[3D scene scripts]
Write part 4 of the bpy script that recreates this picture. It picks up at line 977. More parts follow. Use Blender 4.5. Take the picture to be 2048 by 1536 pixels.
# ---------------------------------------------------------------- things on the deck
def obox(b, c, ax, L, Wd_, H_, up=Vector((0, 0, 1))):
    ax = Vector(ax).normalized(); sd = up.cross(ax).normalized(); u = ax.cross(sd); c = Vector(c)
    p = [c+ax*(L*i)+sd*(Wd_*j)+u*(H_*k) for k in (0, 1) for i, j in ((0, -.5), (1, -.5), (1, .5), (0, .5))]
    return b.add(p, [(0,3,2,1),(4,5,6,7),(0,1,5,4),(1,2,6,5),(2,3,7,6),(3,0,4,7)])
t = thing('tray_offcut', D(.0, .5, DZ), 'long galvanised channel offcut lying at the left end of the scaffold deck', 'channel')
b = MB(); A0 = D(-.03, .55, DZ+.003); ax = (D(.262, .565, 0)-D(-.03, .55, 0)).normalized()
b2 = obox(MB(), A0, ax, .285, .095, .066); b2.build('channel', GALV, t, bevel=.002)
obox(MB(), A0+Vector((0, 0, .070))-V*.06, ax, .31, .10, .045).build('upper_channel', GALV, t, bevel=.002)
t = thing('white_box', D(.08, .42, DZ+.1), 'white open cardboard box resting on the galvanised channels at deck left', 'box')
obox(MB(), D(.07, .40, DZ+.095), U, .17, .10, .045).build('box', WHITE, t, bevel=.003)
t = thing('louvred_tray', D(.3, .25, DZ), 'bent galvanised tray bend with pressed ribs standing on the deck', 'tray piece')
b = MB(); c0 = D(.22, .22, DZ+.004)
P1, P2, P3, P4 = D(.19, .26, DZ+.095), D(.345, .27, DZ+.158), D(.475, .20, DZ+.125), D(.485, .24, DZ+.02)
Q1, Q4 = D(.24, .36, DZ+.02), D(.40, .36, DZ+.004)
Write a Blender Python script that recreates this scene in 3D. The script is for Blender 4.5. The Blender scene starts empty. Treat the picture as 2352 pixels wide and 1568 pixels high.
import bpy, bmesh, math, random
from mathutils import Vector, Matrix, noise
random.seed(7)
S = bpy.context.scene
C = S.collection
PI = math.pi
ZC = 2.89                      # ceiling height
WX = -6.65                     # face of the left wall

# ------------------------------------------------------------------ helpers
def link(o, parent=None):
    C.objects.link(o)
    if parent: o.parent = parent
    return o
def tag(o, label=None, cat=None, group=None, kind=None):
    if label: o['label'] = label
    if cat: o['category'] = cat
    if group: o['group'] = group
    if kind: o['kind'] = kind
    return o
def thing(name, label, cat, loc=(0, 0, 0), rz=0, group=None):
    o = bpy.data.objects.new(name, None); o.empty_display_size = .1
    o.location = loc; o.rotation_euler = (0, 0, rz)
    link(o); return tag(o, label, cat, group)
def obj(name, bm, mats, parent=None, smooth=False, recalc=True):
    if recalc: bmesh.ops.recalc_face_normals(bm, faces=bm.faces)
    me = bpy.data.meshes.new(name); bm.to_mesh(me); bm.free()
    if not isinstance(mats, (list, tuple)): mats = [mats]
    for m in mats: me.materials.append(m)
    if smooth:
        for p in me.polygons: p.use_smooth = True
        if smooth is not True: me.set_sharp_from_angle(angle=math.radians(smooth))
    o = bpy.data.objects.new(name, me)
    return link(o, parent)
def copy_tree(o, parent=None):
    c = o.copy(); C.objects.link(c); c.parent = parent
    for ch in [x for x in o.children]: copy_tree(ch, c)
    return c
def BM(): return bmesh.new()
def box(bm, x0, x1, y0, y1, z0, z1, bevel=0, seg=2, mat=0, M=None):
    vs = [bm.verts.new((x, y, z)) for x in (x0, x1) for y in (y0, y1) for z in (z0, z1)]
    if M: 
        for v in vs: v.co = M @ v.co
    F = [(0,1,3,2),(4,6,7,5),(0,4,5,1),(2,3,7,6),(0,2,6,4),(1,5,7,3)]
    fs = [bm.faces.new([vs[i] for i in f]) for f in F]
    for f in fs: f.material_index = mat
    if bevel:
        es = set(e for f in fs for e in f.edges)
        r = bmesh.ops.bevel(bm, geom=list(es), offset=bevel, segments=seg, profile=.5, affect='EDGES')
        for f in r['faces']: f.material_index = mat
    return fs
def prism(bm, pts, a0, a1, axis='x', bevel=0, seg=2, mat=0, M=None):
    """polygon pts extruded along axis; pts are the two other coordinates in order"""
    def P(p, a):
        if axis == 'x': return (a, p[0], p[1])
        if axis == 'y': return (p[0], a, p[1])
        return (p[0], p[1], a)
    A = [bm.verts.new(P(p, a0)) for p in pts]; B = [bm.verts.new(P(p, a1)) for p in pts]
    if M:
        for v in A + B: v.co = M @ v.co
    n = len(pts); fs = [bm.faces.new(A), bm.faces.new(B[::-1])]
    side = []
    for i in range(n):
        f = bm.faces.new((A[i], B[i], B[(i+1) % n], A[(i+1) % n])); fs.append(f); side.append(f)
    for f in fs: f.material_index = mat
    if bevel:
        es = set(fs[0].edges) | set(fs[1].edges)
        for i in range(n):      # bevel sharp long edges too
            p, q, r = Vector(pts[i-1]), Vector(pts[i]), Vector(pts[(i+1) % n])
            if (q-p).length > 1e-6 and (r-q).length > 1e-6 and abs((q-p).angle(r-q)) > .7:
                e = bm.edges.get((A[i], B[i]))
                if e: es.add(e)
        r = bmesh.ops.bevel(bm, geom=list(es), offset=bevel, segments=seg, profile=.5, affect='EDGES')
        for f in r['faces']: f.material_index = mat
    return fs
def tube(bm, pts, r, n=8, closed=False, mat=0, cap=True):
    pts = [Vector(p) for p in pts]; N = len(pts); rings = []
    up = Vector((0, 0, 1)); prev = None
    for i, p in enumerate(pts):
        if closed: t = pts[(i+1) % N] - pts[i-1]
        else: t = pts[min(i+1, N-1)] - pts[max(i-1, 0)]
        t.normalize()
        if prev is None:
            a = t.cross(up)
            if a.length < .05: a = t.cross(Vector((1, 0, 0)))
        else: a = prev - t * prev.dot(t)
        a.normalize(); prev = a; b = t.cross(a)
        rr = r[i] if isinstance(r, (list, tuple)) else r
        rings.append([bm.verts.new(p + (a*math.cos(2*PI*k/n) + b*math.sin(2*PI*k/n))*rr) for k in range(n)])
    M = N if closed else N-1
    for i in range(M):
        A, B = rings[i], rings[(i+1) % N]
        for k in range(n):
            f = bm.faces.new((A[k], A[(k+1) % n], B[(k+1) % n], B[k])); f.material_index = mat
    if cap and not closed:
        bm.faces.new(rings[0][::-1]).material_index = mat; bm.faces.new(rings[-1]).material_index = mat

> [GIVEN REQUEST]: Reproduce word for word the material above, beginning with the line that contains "Write a Blender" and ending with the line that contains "the left wall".

> [TASK SOLUTION]:
Write a Blender Python script that recreates this scene in 3D. The script is for Blender 4.5. The Blender scene starts empty. Treat the picture as 2352 pixels wide and 1568 pixels high.
import bpy, bmesh, math, random
from mathutils import Vector, Matrix, noise
random.seed(7)
S = bpy.context.scene
C = S.collection
PI = math.pi
ZC = 2.89                      # ceiling height
WX = -6.65                     # face of the left wall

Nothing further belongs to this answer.